TASK STATEMENT: Pictures are not part of the copy. Retype the lines from the first one through the line that contains "spec=.1), bed, bev=.006)".

Some records:
★ ★ ★ ★ ★ ★ ★
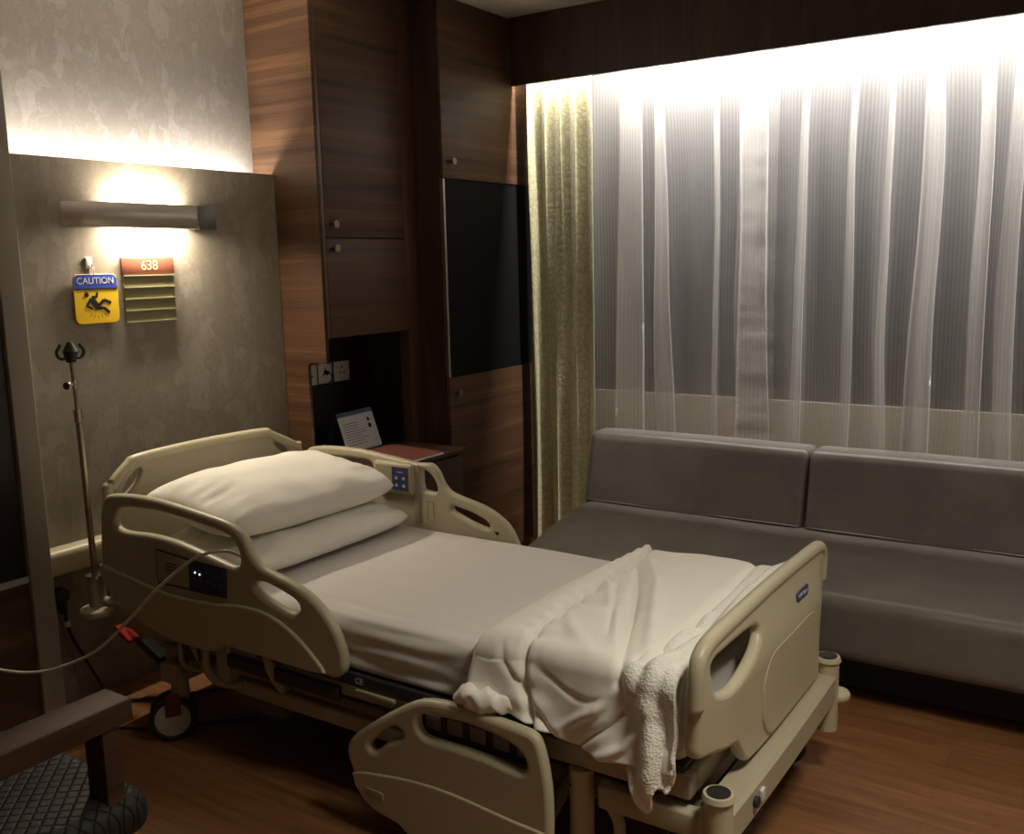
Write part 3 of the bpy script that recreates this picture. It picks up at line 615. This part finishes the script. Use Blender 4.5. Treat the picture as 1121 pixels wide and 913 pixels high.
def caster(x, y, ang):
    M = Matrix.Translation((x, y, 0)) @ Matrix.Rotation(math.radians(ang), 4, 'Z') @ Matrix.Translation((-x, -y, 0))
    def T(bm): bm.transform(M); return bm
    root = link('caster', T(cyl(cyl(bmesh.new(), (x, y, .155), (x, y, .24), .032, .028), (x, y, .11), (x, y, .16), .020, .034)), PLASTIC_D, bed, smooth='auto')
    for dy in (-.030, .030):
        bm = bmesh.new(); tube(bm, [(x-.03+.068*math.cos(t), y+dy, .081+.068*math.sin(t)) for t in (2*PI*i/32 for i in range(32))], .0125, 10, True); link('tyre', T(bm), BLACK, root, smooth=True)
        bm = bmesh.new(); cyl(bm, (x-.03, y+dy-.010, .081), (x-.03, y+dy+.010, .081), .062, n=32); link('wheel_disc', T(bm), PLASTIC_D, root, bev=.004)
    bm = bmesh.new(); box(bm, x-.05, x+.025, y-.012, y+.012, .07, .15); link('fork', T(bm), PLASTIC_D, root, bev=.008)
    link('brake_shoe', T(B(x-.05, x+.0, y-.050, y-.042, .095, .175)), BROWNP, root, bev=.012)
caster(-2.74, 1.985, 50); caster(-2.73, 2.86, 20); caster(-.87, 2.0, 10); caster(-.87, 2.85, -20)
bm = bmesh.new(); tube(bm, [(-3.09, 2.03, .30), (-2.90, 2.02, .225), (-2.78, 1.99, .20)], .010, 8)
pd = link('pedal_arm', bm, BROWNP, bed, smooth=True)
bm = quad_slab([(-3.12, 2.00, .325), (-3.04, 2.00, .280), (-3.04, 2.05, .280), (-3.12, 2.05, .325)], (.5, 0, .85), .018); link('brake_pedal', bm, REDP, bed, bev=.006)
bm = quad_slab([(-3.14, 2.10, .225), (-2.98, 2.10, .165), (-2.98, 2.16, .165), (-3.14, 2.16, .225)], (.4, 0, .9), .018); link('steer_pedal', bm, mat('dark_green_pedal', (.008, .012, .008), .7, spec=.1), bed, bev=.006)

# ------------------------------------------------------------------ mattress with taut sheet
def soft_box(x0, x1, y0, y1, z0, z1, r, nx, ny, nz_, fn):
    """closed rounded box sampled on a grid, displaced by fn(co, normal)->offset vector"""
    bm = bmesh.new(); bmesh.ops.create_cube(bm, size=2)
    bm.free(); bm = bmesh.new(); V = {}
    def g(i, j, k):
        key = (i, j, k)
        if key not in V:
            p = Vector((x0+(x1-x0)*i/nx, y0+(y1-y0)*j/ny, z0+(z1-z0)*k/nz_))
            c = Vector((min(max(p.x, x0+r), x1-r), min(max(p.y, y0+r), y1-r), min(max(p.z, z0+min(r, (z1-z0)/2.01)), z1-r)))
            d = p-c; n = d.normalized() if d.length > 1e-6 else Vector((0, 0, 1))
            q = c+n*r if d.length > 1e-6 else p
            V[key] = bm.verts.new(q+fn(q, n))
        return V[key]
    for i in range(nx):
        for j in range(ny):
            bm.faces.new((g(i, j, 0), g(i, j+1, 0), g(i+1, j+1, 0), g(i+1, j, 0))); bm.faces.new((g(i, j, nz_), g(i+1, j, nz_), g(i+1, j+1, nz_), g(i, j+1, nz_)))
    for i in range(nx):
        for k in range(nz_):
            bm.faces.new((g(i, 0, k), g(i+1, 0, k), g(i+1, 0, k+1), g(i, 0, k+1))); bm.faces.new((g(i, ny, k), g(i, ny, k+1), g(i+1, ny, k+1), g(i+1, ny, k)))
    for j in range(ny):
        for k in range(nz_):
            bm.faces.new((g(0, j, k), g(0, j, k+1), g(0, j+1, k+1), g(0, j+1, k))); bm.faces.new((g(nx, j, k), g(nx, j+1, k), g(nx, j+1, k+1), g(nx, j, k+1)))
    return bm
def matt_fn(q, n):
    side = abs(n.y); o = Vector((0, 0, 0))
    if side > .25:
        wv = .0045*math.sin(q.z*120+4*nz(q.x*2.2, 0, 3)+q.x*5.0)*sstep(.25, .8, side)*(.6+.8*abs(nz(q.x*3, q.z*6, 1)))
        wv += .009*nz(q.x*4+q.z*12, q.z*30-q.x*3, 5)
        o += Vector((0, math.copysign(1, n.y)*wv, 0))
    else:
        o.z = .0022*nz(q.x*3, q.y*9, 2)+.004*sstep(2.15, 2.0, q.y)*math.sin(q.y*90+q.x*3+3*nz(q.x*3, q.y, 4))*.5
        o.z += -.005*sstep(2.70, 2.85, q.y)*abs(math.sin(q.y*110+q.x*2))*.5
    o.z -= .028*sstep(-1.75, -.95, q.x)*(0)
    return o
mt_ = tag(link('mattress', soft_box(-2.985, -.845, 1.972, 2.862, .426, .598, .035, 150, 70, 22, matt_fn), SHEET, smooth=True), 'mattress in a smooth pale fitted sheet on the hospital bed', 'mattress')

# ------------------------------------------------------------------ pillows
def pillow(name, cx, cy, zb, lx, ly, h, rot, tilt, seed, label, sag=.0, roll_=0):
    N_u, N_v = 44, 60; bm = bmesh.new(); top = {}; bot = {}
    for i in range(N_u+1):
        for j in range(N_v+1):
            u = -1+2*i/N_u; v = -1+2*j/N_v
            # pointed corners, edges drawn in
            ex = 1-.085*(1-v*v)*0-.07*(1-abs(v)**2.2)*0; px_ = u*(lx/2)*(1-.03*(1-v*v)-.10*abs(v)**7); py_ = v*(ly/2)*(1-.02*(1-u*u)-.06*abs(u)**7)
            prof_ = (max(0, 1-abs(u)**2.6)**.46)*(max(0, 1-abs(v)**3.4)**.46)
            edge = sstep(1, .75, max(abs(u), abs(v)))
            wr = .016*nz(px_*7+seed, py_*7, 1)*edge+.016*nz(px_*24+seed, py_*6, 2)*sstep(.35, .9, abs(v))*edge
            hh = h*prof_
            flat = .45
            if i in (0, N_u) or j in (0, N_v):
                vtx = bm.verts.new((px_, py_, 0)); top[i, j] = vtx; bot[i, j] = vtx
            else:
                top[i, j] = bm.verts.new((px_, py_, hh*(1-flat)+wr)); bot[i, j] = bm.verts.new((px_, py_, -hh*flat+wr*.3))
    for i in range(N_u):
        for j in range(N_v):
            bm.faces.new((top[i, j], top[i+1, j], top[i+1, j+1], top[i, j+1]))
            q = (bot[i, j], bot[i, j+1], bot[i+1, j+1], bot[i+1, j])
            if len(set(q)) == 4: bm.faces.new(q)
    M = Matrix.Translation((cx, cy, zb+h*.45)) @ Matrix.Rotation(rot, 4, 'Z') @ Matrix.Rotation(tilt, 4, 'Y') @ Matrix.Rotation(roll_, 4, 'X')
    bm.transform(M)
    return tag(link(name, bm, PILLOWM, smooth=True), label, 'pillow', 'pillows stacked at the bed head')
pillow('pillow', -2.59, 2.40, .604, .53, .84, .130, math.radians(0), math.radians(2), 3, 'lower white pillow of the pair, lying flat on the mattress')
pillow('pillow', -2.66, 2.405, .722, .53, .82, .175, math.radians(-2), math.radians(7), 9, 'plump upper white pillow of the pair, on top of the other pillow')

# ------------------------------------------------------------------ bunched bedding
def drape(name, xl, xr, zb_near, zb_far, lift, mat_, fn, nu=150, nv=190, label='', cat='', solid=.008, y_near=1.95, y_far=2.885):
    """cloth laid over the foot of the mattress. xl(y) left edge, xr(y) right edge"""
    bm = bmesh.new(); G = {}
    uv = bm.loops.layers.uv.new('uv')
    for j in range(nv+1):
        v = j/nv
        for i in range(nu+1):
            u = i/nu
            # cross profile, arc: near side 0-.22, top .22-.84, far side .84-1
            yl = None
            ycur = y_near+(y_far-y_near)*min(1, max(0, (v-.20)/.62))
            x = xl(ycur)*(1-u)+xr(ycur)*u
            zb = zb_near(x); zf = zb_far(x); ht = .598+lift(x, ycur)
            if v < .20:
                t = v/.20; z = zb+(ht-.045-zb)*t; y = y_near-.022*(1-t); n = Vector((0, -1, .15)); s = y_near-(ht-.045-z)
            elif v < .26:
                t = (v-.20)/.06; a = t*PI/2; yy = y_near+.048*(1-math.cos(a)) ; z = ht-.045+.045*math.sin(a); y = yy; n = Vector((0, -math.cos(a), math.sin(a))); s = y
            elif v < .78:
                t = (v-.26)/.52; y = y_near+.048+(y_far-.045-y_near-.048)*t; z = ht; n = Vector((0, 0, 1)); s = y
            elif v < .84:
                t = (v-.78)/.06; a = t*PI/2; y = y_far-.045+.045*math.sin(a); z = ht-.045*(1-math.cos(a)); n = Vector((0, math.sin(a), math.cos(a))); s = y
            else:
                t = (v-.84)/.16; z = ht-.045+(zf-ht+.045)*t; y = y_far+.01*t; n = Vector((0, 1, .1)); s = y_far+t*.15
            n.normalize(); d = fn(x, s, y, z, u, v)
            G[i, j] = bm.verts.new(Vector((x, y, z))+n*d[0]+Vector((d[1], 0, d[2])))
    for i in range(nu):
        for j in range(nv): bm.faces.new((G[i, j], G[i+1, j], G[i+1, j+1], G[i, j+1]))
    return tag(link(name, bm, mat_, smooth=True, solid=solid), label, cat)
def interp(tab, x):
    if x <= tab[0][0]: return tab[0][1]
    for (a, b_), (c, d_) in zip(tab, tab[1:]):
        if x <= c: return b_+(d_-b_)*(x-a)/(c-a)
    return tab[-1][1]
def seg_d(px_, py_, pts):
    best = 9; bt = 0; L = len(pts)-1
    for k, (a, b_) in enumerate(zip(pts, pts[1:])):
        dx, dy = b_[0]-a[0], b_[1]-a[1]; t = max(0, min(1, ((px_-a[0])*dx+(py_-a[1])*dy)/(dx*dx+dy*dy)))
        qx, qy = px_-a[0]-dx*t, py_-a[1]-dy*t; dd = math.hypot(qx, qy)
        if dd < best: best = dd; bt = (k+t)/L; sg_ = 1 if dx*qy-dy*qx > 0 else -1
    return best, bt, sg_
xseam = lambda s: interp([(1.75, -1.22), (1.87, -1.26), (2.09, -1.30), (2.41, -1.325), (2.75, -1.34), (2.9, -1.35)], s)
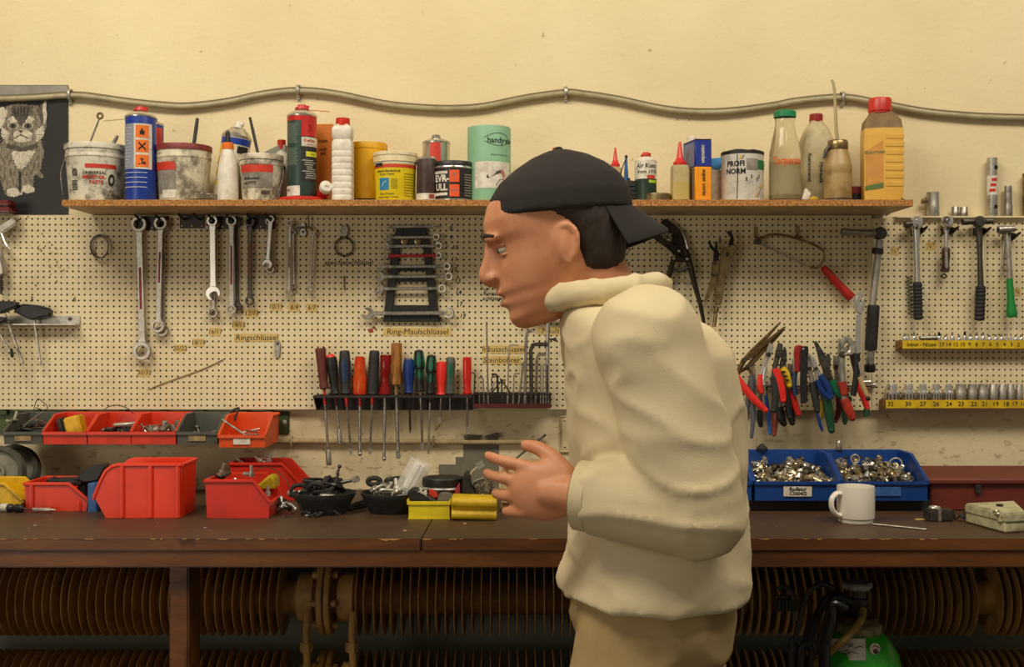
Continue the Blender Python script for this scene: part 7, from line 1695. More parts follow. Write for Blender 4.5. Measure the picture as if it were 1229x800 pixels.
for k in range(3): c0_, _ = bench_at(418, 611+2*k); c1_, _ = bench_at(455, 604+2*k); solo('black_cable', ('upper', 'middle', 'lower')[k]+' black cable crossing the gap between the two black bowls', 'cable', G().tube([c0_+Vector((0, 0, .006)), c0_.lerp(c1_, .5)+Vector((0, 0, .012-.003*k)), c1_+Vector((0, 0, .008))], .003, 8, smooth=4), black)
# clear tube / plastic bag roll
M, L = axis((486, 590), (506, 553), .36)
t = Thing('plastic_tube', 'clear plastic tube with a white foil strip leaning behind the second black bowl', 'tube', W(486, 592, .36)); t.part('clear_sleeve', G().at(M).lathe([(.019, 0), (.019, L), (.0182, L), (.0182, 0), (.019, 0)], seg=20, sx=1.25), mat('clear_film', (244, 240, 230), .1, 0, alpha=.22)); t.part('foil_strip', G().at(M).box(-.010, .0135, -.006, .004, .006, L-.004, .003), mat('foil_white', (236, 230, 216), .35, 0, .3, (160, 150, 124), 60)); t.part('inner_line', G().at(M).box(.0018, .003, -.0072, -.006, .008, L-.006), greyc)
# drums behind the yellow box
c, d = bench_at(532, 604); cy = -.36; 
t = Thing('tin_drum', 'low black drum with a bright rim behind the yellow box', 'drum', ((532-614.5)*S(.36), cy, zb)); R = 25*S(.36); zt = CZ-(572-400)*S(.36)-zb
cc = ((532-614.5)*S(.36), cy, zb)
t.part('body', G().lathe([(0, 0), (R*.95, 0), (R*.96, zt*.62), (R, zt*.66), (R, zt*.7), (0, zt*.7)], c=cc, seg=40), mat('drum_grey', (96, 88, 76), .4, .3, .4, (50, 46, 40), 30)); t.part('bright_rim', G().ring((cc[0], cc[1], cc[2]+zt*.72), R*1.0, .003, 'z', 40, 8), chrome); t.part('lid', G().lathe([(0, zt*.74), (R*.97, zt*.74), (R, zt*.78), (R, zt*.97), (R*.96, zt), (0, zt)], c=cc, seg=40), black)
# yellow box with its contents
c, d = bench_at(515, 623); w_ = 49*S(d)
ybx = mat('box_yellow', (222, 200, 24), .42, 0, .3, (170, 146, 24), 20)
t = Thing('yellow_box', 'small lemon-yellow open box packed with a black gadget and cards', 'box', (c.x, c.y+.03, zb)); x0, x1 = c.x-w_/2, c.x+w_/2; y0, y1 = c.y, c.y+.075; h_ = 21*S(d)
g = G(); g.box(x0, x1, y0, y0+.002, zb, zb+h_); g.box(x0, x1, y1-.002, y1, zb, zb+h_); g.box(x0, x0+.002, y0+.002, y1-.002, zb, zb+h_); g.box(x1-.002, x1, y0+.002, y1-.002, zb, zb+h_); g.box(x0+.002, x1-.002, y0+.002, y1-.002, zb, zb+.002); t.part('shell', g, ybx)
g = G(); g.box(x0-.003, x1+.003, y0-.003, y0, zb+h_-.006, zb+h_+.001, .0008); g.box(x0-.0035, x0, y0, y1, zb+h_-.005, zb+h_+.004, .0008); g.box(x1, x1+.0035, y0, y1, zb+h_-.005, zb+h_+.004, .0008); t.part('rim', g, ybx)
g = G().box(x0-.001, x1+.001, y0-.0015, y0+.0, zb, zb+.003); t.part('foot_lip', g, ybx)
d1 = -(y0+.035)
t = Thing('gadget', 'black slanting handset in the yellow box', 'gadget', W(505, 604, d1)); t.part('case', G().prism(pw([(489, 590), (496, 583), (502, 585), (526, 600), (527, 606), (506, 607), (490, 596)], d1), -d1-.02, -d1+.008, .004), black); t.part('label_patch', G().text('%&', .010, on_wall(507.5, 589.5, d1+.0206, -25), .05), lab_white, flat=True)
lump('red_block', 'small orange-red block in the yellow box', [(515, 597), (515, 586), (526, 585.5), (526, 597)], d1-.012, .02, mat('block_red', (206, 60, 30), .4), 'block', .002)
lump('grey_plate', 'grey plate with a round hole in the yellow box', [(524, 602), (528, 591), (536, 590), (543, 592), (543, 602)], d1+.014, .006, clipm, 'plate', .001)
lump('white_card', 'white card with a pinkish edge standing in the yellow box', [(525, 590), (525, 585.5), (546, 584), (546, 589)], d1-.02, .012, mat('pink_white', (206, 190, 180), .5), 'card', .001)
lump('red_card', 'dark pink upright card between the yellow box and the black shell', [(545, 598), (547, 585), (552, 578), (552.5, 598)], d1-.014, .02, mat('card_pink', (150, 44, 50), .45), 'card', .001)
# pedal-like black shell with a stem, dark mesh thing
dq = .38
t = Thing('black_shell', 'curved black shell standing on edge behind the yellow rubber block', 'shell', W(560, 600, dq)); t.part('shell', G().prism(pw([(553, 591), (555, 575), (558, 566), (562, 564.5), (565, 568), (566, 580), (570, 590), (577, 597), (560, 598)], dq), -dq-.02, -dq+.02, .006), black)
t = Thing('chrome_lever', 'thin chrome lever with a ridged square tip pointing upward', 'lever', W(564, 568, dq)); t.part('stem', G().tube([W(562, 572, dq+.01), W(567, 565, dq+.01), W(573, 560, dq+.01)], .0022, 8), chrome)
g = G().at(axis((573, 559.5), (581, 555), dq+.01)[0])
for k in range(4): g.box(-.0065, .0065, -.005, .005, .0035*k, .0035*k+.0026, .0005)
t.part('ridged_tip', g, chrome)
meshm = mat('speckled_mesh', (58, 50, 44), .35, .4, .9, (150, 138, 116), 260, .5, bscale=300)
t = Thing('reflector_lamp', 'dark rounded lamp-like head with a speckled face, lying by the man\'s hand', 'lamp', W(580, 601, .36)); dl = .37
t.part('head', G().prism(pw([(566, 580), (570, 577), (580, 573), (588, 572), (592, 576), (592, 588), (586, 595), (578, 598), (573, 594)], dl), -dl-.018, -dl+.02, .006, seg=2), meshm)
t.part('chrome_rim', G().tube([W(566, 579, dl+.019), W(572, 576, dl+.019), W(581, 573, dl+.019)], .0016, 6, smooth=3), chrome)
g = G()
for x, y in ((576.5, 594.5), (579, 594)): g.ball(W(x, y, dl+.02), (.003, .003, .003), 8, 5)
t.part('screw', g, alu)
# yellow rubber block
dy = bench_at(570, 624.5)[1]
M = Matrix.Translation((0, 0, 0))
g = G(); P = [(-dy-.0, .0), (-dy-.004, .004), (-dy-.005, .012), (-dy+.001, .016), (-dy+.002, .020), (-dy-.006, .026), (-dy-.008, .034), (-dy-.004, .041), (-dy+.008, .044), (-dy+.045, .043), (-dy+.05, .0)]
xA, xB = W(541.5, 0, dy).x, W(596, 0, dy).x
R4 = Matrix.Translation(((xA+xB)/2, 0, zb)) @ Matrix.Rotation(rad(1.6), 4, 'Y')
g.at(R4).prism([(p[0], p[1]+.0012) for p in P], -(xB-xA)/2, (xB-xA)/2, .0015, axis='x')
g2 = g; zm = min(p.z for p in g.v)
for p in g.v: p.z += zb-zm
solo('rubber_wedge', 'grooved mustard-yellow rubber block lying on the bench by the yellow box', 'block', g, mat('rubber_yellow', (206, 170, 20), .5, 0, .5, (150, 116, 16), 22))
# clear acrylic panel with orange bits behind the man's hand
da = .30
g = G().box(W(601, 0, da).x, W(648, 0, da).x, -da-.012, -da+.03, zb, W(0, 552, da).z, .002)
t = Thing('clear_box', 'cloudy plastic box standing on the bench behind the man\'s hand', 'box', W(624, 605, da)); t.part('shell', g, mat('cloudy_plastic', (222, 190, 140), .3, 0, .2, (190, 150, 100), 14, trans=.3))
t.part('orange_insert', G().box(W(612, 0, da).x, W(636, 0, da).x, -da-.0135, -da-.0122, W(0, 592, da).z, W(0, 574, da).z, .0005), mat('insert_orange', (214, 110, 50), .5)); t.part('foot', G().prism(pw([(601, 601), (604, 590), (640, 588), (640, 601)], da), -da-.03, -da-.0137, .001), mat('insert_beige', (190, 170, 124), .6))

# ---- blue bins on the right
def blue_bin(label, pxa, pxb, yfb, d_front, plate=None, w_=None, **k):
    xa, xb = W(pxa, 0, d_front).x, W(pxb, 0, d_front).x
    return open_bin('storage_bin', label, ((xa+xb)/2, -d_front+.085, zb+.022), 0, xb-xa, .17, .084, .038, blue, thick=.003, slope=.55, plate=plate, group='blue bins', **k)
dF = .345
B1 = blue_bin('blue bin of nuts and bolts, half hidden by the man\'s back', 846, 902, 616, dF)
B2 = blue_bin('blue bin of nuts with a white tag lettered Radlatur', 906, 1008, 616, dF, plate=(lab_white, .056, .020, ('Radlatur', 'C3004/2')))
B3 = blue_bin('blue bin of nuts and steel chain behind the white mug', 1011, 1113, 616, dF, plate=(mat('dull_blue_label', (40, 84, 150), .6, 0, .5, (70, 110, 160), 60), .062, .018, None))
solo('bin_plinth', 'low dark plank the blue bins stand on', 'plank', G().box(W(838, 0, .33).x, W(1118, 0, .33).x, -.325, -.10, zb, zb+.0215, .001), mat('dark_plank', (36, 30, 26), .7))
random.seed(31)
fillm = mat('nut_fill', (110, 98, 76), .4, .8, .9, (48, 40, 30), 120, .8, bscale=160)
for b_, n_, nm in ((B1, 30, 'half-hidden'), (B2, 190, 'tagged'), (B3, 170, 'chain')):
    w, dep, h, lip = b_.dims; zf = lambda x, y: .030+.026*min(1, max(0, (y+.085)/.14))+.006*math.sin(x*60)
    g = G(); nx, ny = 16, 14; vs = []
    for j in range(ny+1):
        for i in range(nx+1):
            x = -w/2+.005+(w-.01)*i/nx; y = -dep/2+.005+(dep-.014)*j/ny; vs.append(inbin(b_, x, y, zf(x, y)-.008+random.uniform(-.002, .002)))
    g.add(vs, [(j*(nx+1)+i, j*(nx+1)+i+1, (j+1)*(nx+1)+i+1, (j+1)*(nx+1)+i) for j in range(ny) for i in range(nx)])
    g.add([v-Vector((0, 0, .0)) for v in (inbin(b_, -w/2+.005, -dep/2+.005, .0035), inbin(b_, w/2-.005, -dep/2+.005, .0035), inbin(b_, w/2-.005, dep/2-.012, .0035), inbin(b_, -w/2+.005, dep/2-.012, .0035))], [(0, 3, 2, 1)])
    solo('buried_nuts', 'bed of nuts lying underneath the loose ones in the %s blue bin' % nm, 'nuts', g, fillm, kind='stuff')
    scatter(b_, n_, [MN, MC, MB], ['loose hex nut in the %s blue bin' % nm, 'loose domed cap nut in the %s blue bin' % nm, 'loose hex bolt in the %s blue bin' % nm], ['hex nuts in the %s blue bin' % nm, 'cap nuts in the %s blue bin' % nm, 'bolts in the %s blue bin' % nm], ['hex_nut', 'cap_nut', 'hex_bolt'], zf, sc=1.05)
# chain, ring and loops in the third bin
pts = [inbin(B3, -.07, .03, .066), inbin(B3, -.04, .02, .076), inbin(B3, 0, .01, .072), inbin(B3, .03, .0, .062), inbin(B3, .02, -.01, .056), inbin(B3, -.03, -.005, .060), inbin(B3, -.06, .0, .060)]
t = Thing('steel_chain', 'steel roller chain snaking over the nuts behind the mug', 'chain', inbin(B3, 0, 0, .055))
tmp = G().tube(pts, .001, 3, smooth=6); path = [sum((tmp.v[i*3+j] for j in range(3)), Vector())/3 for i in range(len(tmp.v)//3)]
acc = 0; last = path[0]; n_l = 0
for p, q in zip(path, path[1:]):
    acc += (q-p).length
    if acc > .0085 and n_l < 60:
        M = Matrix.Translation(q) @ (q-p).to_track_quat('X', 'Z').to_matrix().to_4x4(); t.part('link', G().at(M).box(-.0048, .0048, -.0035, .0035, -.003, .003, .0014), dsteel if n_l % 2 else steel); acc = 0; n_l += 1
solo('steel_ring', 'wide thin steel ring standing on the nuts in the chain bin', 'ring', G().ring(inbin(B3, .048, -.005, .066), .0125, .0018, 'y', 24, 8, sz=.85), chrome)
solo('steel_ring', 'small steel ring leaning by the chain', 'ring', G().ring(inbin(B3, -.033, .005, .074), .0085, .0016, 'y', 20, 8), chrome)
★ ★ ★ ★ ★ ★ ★
SOLUTION FOR THIS EXERCISE:
Write part 3 of the bpy script that recreates this picture. It picks up at line 615. This part finishes the script. Use Blender 4.5. Treat the picture as 1121 pixels wide and 913 pixels high.
def caster(x, y, ang):
    M = Matrix.Translation((x, y, 0)) @ Matrix.Rotation(math.radians(ang), 4, 'Z') @ Matrix.Translation((-x, -y, 0))
    def T(bm): bm.transform(M); return bm
    root = link('caster', T(cyl(cyl(bmesh.new(), (x, y, .155), (x, y, .24), .032, .028), (x, y, .11), (x, y, .16), .020, .034)), PLASTIC_D, bed, smooth='auto')
    for dy in (-.030, .030):
        bm = bmesh.new(); tube(bm, [(x-.03+.068*math.cos(t), y+dy, .081+.068*math.sin(t)) for t in (2*PI*i/32 for i in range(32))], .0125, 10, True); link('tyre', T(bm), BLACK, root, smooth=True)
        bm = bmesh.new(); cyl(bm, (x-.03, y+dy-.010, .081), (x-.03, y+dy+.010, .081), .062, n=32); link('wheel_disc', T(bm), PLASTIC_D, root, bev=.004)
    bm = bmesh.new(); box(bm, x-.05, x+.025, y-.012, y+.012, .07, .15); link('fork', T(bm), PLASTIC_D, root, bev=.008)
    link('brake_shoe', T(B(x-.05, x+.0, y-.050, y-.042, .095, .175)), BROWNP, root, bev=.012)
caster(-2.74, 1.985, 50); caster(-2.73, 2.86, 20); caster(-.87, 2.0, 10); caster(-.87, 2.85, -20)
bm = bmesh.new(); tube(bm, [(-3.09, 2.03, .30), (-2.90, 2.02, .225), (-2.78, 1.99, .20)], .010, 8)
pd = link('pedal_arm', bm, BROWNP, bed, smooth=True)
bm = quad_slab([(-3.12, 2.00, .325), (-3.04, 2.00, .280), (-3.04, 2.05, .280), (-3.12, 2.05, .325)], (.5, 0, .85), .018); link('brake_pedal', bm, REDP, bed, bev=.006)
bm = quad_slab([(-3.14, 2.10, .225), (-2.98, 2.10, .165), (-2.98, 2.16, .165), (-3.14, 2.16, .225)], (.4, 0, .9), .018); link('steer_pedal', bm, mat('dark_green_pedal', (.008, .012, .008), .7, spec=.1), bed, bev=.006)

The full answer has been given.